Autre critique: le manque d'investissement dans les systèmes informatiques, décidé pour des raisons budgétaires. Entre 2010 et 2017, le budget informatique de l'administration fiscale a diminué de 28%, soit une baisse "très supérieure" à celle du budget total de la DGFIP sur cette période (-5%).

Cette contrainte "a fragilisé des systèmes d'information déjà anciens", "construits par sédimentation de couches applicatives dont certaines remontent aux années 1970", déplore la Cour. Qui évoque une "dette technique", susceptible d'"obérer la modernisation" de l'administration fiscale.

L'institution de la rue Cambon s'interroge enfin -- et surtout -- sur le réseau d'agences de l'administration fiscale, qui n'a "que peu évolué" depuis la fusion de 2008. "Avec plus de 4.000 implantations locales, la DGFIP s'appuie sur un réseau nettement plus dense que ses homologues étrangers", souligne le rapport.
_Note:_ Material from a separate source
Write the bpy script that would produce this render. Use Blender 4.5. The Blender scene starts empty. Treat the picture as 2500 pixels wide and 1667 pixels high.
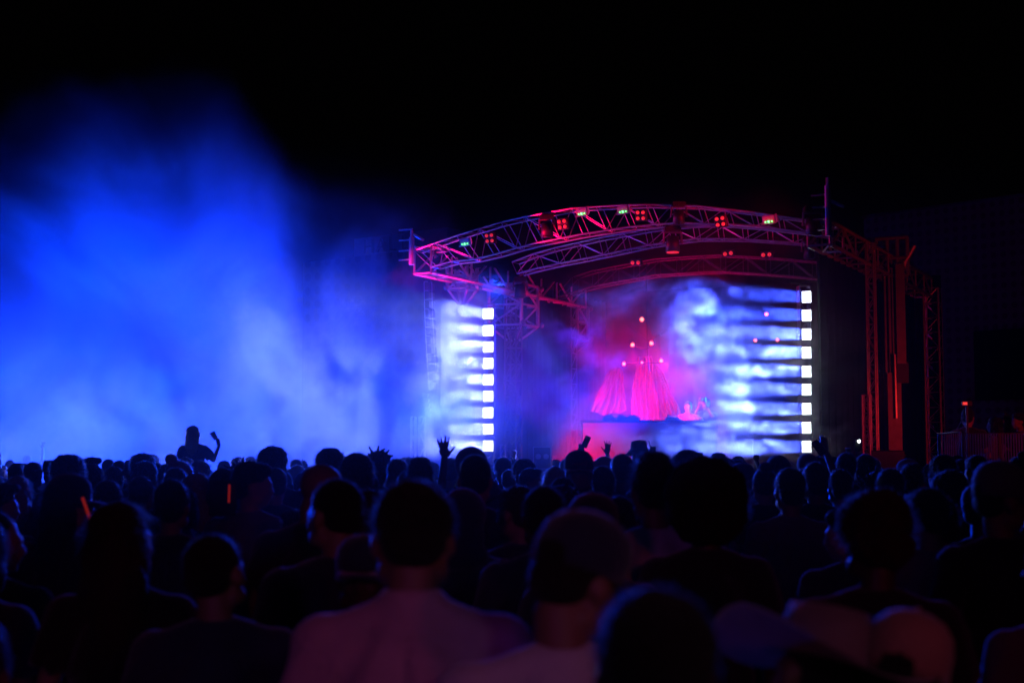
import bpy, bmesh, math, random
from math import radians as R, sin, cos, pi
from mathutils import Vector, Matrix, noise
random.seed(7)
S = bpy.context.scene
COL = S.collection
V = Vector

# ------------------------------------------------------------------ camera
CAMZ = 1.85
F = 3472.0                     # focal length in photograph pixels (50 mm on 36 mm, 2500 px wide)
HOR = 1105.0                   # horizon row in the photograph
PITCH = math.atan((HOR - 833.5) / F)
cam = bpy.data.objects.new('camera', bpy.data.cameras.new('camera'))
COL.objects.link(cam)
cam.location = (0, 0, CAMZ)
cam.rotation_euler = (pi / 2 + PITCH, 0, 0)
cam.data.lens = 50; cam.data.sensor_width = 36
cam.data.clip_start = 0.05; cam.data.clip_end = 600
cam.data.dof.use_dof = True
cam.data.dof.focus_distance = 22.0
cam.data.dof.aperture_fstop = 2.4
S.camera = cam

def ray(px, py):
    """direction with y component 1 through a pixel of the photograph"""
    a, b = (px - 1250) / F, (833.5 - py) / F
    d = V((a, cos(PITCH) - b * sin(PITCH), sin(PITCH) + b * cos(PITCH)))
    return d / d.y
def at(px, py, Y):
    d = ray(px, py) * Y
    return V((d.x, d.y, d.z + CAMZ))

# ------------------------------------------------------------------ world, night sky
w = bpy.data.worlds.new("World"); S.world = w; w.use_nodes = True
bg = w.node_tree.nodes['Background']
bg.inputs['Color'].default_value = (0.5, 0.32, 0.6, 1); bg.inputs['Strength'].default_value = 0.0004
S.view_settings.view_transform = 'Standard'; S.view_settings.look = 'None'
S.view_settings.exposure = 0; S.view_settings.gamma = 1
cy = S.cycles
cy.use_denoising = True
cy.max_bounces = 4; cy.diffuse_bounces = 2; cy.glossy_bounces = 2; cy.transmission_bounces = 2
cy.volume_bounces = 0; cy.transparent_max_bounces = 8
cy.volume_step_rate = 1.0; cy.volume_max_steps = 256
cy.use_light_tree = True
cy.sample_clamp_indirect = 4
cy.caustics_reflective = False; cy.caustics_refractive = False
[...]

Or ce réseau compte un très grand nombre de services locaux de petite taille qui, "compte tenu des congés et de l'absentéisme", ne peuvent "délivrer des services avec une amplitude horaire et une qualité suffisante", selon les magistrats financiers, qui invitent la DGFIP à "resserrer" son réseau.

La DGFIP a subi depuis 10 ans près de 20.000 suppressions de postes, s'imposant de loin comme la principale contributrice à la baisse des effectifs de l'Etat. Une situation qui hérisse les syndicats, d'autant que de nouvelles réductions d'effectifs sont attendues pour les années à venir, d'un niveau potentiellement supérieur.

"Le risque, c'est d'avoir un service public qui se délite, un Etat qui soit de moins en moins proche de la population", met en garde Alexandre Derigny, de la CGT Finances publiques, qui dit redouter une "approche purement comptable" des fermetures d'agences, au lieu d'une "adaptation aux besoins".

Dans sa réponse écrite au rapport de la Cour, le ministre des Comptes publics Gérald Darmanin se dit prêt de son côté à "envisager des formes différenciées d'exercice des missions et de présence dans les territoires, rompant avec une uniformité rassurante mais inadaptée".

"L'accent doit être mis sur le développement de l'offre de services en ligne et l'accueil physique doit être limité aux cas les plus complexes et aux citoyens rencontrant des difficultés d'accès ou d'utilisation de ces services", ajoute le ministre, assurant "souscrire" aux réflexions de la Cour.